Recorded data.
════════════════
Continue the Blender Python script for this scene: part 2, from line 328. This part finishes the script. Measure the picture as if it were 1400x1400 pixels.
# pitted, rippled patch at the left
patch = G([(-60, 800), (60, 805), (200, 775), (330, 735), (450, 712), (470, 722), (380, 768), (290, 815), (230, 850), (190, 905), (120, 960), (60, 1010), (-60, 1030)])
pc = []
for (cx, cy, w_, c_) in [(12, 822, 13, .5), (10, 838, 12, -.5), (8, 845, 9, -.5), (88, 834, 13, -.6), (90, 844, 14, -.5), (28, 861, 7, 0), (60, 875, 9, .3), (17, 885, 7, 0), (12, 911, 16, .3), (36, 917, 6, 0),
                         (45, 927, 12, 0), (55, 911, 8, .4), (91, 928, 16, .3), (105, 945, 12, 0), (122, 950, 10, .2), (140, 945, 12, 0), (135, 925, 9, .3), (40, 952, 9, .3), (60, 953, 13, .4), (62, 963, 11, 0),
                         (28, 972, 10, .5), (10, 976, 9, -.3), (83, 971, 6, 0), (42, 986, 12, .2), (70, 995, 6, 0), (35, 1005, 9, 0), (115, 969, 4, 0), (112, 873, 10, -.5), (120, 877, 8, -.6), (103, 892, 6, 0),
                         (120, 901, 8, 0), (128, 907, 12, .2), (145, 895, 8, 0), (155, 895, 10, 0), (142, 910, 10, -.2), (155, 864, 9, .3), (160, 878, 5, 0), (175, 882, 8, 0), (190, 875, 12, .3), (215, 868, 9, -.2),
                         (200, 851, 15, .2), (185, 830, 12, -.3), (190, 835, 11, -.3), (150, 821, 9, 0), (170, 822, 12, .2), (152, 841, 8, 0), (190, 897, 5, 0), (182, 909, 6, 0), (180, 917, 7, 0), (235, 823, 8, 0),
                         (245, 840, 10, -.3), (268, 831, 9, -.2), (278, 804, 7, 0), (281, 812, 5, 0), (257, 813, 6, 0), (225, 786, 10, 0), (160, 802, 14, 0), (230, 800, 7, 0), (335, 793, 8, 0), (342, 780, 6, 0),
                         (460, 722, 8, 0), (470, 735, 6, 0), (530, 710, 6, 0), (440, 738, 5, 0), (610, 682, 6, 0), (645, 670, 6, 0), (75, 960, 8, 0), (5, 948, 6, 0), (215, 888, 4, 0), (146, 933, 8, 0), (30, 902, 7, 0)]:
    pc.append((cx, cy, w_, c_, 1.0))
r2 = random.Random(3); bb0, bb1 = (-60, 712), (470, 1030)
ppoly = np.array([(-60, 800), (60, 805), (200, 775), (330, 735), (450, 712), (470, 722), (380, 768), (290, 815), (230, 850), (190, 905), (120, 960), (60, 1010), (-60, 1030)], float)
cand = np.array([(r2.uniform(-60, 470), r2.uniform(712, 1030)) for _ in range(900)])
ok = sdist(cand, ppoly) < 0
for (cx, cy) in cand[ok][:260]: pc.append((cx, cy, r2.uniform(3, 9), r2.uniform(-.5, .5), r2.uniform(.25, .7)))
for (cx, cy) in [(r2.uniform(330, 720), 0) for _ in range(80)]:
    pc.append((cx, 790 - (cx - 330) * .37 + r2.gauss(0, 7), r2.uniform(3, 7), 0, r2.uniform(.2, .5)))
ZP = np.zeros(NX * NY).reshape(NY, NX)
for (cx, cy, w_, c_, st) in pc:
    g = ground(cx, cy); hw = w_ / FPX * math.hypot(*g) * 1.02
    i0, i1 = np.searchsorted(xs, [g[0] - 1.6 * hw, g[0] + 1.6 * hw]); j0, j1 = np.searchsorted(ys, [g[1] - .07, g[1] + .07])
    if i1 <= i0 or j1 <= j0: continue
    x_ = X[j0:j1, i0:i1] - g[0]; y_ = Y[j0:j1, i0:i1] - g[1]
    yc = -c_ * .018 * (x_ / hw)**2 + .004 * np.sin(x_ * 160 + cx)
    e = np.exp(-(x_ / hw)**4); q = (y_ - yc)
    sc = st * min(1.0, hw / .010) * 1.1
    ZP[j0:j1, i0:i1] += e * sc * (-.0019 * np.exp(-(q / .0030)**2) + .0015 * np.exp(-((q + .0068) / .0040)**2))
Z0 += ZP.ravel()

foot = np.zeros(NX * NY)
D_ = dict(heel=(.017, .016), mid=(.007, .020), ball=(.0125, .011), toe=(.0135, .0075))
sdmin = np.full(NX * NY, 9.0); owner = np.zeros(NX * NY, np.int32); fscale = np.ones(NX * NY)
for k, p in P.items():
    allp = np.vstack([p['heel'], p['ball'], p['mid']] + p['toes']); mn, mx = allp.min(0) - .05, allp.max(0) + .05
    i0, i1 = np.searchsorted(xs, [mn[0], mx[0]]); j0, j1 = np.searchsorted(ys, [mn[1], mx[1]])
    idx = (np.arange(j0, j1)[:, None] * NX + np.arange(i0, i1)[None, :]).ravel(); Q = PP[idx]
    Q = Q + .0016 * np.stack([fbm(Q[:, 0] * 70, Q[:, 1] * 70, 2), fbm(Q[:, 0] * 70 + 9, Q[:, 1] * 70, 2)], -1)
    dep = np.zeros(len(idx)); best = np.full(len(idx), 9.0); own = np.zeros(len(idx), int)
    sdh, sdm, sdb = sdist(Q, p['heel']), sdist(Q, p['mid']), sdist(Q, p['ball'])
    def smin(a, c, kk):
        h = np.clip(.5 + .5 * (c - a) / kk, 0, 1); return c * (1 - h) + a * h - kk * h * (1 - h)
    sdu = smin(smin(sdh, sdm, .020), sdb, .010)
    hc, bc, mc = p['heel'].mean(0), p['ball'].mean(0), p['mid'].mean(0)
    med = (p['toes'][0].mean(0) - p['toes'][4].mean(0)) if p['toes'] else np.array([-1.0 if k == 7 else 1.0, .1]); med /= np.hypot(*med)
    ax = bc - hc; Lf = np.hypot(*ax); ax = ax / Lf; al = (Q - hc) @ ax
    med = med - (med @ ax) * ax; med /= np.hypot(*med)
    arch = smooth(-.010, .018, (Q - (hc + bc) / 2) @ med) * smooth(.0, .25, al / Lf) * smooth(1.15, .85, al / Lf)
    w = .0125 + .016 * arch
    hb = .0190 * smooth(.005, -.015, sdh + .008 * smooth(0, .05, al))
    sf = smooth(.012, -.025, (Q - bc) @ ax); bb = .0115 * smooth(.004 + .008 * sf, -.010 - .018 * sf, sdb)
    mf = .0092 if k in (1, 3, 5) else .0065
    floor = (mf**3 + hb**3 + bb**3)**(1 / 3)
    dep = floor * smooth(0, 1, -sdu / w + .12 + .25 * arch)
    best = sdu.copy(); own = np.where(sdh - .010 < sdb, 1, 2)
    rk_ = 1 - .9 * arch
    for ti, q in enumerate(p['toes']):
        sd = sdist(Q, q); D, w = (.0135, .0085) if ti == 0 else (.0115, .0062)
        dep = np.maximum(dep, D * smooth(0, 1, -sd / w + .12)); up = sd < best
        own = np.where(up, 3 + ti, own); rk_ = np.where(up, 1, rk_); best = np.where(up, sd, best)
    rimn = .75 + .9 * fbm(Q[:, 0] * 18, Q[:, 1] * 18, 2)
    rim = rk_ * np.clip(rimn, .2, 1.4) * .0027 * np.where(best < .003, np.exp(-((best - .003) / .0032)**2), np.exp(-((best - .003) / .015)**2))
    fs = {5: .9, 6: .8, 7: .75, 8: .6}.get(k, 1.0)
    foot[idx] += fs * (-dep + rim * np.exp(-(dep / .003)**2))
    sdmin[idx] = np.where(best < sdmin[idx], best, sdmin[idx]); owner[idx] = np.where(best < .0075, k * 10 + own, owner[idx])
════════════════
Reproduce the material above, every line of it, exactly.

Exercise solution.
Continue the Blender Python script for this scene: part 2, from line 328. This part finishes the script. Measure the picture as if it were 1400x1400 pixels.
# pitted, rippled patch at the left
patch = G([(-60, 800), (60, 805), (200, 775), (330, 735), (450, 712), (470, 722), (380, 768), (290, 815), (230, 850), (190, 905), (120, 960), (60, 1010), (-60, 1030)])
pc = []
for (cx, cy, w_, c_) in [(12, 822, 13, .5), (10, 838, 12, -.5), (8, 845, 9, -.5), (88, 834, 13, -.6), (90, 844, 14, -.5), (28, 861, 7, 0), (60, 875, 9, .3), (17, 885, 7, 0), (12, 911, 16, .3), (36, 917, 6, 0),
                         (45, 927, 12, 0), (55, 911, 8, .4), (91, 928, 16, .3), (105, 945, 12, 0), (122, 950, 10, .2), (140, 945, 12, 0), (135, 925, 9, .3), (40, 952, 9, .3), (60, 953, 13, .4), (62, 963, 11, 0),
                         (28, 972, 10, .5), (10, 976, 9, -.3), (83, 971, 6, 0), (42, 986, 12, .2), (70, 995, 6, 0), (35, 1005, 9, 0), (115, 969, 4, 0), (112, 873, 10, -.5), (120, 877, 8, -.6), (103, 892, 6, 0),
                         (120, 901, 8, 0), (128, 907, 12, .2), (145, 895, 8, 0), (155, 895, 10, 0), (142, 910, 10, -.2), (155, 864, 9, .3), (160, 878, 5, 0), (175, 882, 8, 0), (190, 875, 12, .3), (215, 868, 9, -.2),
                         (200, 851, 15, .2), (185, 830, 12, -.3), (190, 835, 11, -.3), (150, 821, 9, 0), (170, 822, 12, .2), (152, 841, 8, 0), (190, 897, 5, 0), (182, 909, 6, 0), (180, 917, 7, 0), (235, 823, 8, 0),
                         (245, 840, 10, -.3), (268, 831, 9, -.2), (278, 804, 7, 0), (281, 812, 5, 0), (257, 813, 6, 0), (225, 786, 10, 0), (160, 802, 14, 0), (230, 800, 7, 0), (335, 793, 8, 0), (342, 780, 6, 0),
                         (460, 722, 8, 0), (470, 735, 6, 0), (530, 710, 6, 0), (440, 738, 5, 0), (610, 682, 6, 0), (645, 670, 6, 0), (75, 960, 8, 0), (5, 948, 6, 0), (215, 888, 4, 0), (146, 933, 8, 0), (30, 902, 7, 0)]:
    pc.append((cx, cy, w_, c_, 1.0))
r2 = random.Random(3); bb0, bb1 = (-60, 712), (470, 1030)
ppoly = np.array([(-60, 800), (60, 805), (200, 775), (330, 735), (450, 712), (470, 722), (380, 768), (290, 815), (230, 850), (190, 905), (120, 960), (60, 1010), (-60, 1030)], float)
cand = np.array([(r2.uniform(-60, 470), r2.uniform(712, 1030)) for _ in range(900)])
ok = sdist(cand, ppoly) < 0
for (cx, cy) in cand[ok][:260]: pc.append((cx, cy, r2.uniform(3, 9), r2.uniform(-.5, .5), r2.uniform(.25, .7)))
for (cx, cy) in [(r2.uniform(330, 720), 0) for _ in range(80)]:
    pc.append((cx, 790 - (cx - 330) * .37 + r2.gauss(0, 7), r2.uniform(3, 7), 0, r2.uniform(.2, .5)))
ZP = np.zeros(NX * NY).reshape(NY, NX)
for (cx, cy, w_, c_, st) in pc:
    g = ground(cx, cy); hw = w_ / FPX * math.hypot(*g) * 1.02
    i0, i1 = np.searchsorted(xs, [g[0] - 1.6 * hw, g[0] + 1.6 * hw]); j0, j1 = np.searchsorted(ys, [g[1] - .07, g[1] + .07])
    if i1 <= i0 or j1 <= j0: continue
    x_ = X[j0:j1, i0:i1] - g[0]; y_ = Y[j0:j1, i0:i1] - g[1]
    yc = -c_ * .018 * (x_ / hw)**2 + .004 * np.sin(x_ * 160 + cx)
    e = np.exp(-(x_ / hw)**4); q = (y_ - yc)
    sc = st * min(1.0, hw / .010) * 1.1
    ZP[j0:j1, i0:i1] += e * sc * (-.0019 * np.exp(-(q / .0030)**2) + .0015 * np.exp(-((q + .0068) / .0040)**2))
Z0 += ZP.ravel()

foot = np.zeros(NX * NY)
D_ = dict(heel=(.017, .016), mid=(.007, .020), ball=(.0125, .011), toe=(.0135, .0075))
sdmin = np.full(NX * NY, 9.0); owner = np.zeros(NX * NY, np.int32); fscale = np.ones(NX * NY)
for k, p in P.items():
    allp = np.vstack([p['heel'], p['ball'], p['mid']] + p['toes']); mn, mx = allp.min(0) - .05, allp.max(0) + .05
    i0, i1 = np.searchsorted(xs, [mn[0], mx[0]]); j0, j1 = np.searchsorted(ys, [mn[1], mx[1]])
    idx = (np.arange(j0, j1)[:, None] * NX + np.arange(i0, i1)[None, :]).ravel(); Q = PP[idx]
    Q = Q + .0016 * np.stack([fbm(Q[:, 0] * 70, Q[:, 1] * 70, 2), fbm(Q[:, 0] * 70 + 9, Q[:, 1] * 70, 2)], -1)
    dep = np.zeros(len(idx)); best = np.full(len(idx), 9.0); own = np.zeros(len(idx), int)
    sdh, sdm, sdb = sdist(Q, p['heel']), sdist(Q, p['mid']), sdist(Q, p['ball'])
    def smin(a, c, kk):
        h = np.clip(.5 + .5 * (c - a) / kk, 0, 1); return c * (1 - h) + a * h - kk * h * (1 - h)
    sdu = smin(smin(sdh, sdm, .020), sdb, .010)
    hc, bc, mc = p['heel'].mean(0), p['ball'].mean(0), p['mid'].mean(0)
    med = (p['toes'][0].mean(0) - p['toes'][4].mean(0)) if p['toes'] else np.array([-1.0 if k == 7 else 1.0, .1]); med /= np.hypot(*med)
    ax = bc - hc; Lf = np.hypot(*ax); ax = ax / Lf; al = (Q - hc) @ ax
    med = med - (med @ ax) * ax; med /= np.hypot(*med)
    arch = smooth(-.010, .018, (Q - (hc + bc) / 2) @ med) * smooth(.0, .25, al / Lf) * smooth(1.15, .85, al / Lf)
    w = .0125 + .016 * arch
    hb = .0190 * smooth(.005, -.015, sdh + .008 * smooth(0, .05, al))
    sf = smooth(.012, -.025, (Q - bc) @ ax); bb = .0115 * smooth(.004 + .008 * sf, -.010 - .018 * sf, sdb)
    mf = .0092 if k in (1, 3, 5) else .0065
    floor = (mf**3 + hb**3 + bb**3)**(1 / 3)
    dep = floor * smooth(0, 1, -sdu / w + .12 + .25 * arch)
    best = sdu.copy(); own = np.where(sdh - .010 < sdb, 1, 2)
    rk_ = 1 - .9 * arch
    for ti, q in enumerate(p['toes']):
        sd = sdist(Q, q); D, w = (.0135, .0085) if ti == 0 else (.0115, .0062)
        dep = np.maximum(dep, D * smooth(0, 1, -sd / w + .12)); up = sd < best
        own = np.where(up, 3 + ti, own); rk_ = np.where(up, 1, rk_); best = np.where(up, sd, best)
    rimn = .75 + .9 * fbm(Q[:, 0] * 18, Q[:, 1] * 18, 2)
    rim = rk_ * np.clip(rimn, .2, 1.4) * .0027 * np.where(best < .003, np.exp(-((best - .003) / .0032)**2), np.exp(-((best - .003) / .015)**2))
    fs = {5: .9, 6: .8, 7: .75, 8: .6}.get(k, 1.0)
    foot[idx] += fs * (-dep + rim * np.exp(-(dep / .003)**2))
    sdmin[idx] = np.where(best < sdmin[idx], best, sdmin[idx]); owner[idx] = np.where(best < .0075, k * 10 + own, owner[idx])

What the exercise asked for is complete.